Tuesday, November 25, 2008

Tropical Paradise?

Paradise has come down to us across the millennia in many guises, with varied topographies. However clumsy or deliberately vague or downright silly, every religion has its own version of Paradise.* While the torments of hell have never been very hard for people to imagine** - being merely an expansion of the torments of life - Paradise has been cast almost invariably in the form of earthly pleasures: feasting, drinking and fornicating. Whatever its particular location or the nature and number of the pleasures to be enjoyed thereabouts, one aspect that all these paradises share is that there shall be no variation and that all the sensual pleasures shall continue without end.

This is precisely at which all descriptions of paradise fail to engage the imagination - let alone the libido. And not simply because eternity can only be grasped in the abstract. One of the peculiarities of human imagination is its inability to represent perfect happiness except in terms of contrast - in other words as a condition that is a temporary respite from suffering, if not exactly a reward for it. Leisure has value only in contrast with labor, plenty with want, feast with famine, etc. If one looks at some of the more specific descriptions of paradise, the Muslim one, for instance, with its promise of 77 virgins, it only makes sense if one is living in a culture in which women are largely invisible and untouchable.

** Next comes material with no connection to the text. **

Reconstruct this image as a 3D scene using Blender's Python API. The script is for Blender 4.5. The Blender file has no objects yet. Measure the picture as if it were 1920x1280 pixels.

Perhaps to its credit, the Christian paradise is so preposterous as to be completely unbelievable. Why is it that some of the most primitive visions of paradise are so much more attractive? This was summed up in a brief exchange between Daniel and Father Laforge in that splendid film Black Robe:

Daniel: They (the Algonquins) believe that in the forest at night the dead can see. The souls of men hunt the souls of animals.
Laforge: It is childish, Daniel.
Daniel: Is it harder to believe in than a paradise where we all sit on clouds and look at God?

The very concept of an earthly paradise is a political - and a heretical - one, born not only with the French Revolution but with the discovery, in 1768, by a French ship no less, of an island in the South Pacific called Tahiti. A society in which the fruits of the earth and the sea were so plentiful as to make labor unnecessary, in which "marriage" was exogamic and non-binding, and in which a pleasant - though constant - climate made clothing optional must surely have seemed like heaven on earth to 18th-century Europeans, particularly ones who had spent several months at sea. But, of course, it only took a few decades for Christian missionaries to utterly spoil Tahiti forever - their revenge for the presumption of realizing a paradise without God.

But having lived in one for a year, without the advantage, I confess, of nude Tahitian girls, a tropical paradise leaves much to be desired. Just now, the never-ending heat (a characteristic of the other final destination) is relieved by daily rainfall. But the dry season, which locals regard as their summer, is only a few months away. The very constancy of the heat is enough to disqualify the tropics from any such status as paradise. And for all the expats who were so quick to assure me that after several months of living here I should become acclimated to the point where I wouldn't sweat so much, I have some bad news: unless you have had your sweat glands surgically removed, your body and mine responds to the heat the same way it always did. The only thing that has changed after several months of sweating is that by now we've grown accustomed to it and now we aren't so annoyed by the runnels of sweat behind our knees or having our shirts permanently glued to our backs.

It is now late autumn in what's known as the Norther Temperate Zone, where the hardwood trees like oaks, birches and maples have already shed their leaves, and the days are perceptibly shorter. In Alaska, where I came from, it has been snowing already for a month. From now until March the temperatures will rarely rise above freezing. And it is a measure of how ultimately enervating the climate in the tropics can be that I miss the snow and the darkness almost like I miss my youth. It is too bad that I can't retrieve my youth as easily with a one-way plane ticket.

* Hinduism and Buddhism have simply replaced paradise with transmigration: a return trip to another life.
** Tertullian explained that one of the pastimes in heaven is watching the torments of the damned.